Although there is merit here, and the film is moderately interesting, the stereotypes are annoying. One is sympathetic to someone who is transitioning, but does the transition need to be to a woman who must dress in pink and says things like, "Don't talk like that to a lady!" There's lots of simpering going on. OK -- she has one good line: "I'm a transsexual, not a transvestite." For the son's part, he's been jailed for working as a rent boy. Does he have to seem so depressed when he turns a trick? And Huffman's mother, played by Fionnulla Flanagan, is the most awful mother stereotype of all, who can't deal with the fact that her son is becoming a woman until she suddenly does deal with it.

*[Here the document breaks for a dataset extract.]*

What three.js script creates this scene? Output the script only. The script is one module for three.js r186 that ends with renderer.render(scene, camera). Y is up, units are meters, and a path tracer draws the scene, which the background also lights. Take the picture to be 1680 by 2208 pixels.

This movie deals sympathetically with an important issue; but did they have to throw every cliché in the book at it? And the worst cliché of all: Lying is the worst sin. And if you are technically a male, never deny it, particularly to your son (although he doesn't know he's her son at that point, he just thinks she's some nice religious lady), because he'll get really, really upset, but not because of the male genitals, but because you lied to him.

How does this all work out? Does it all work out? Watch and find out. Still I'd recommend it because it does try and deal with a complex subject that isn't that well understood now and probably much less so when this film was made over a decade ago.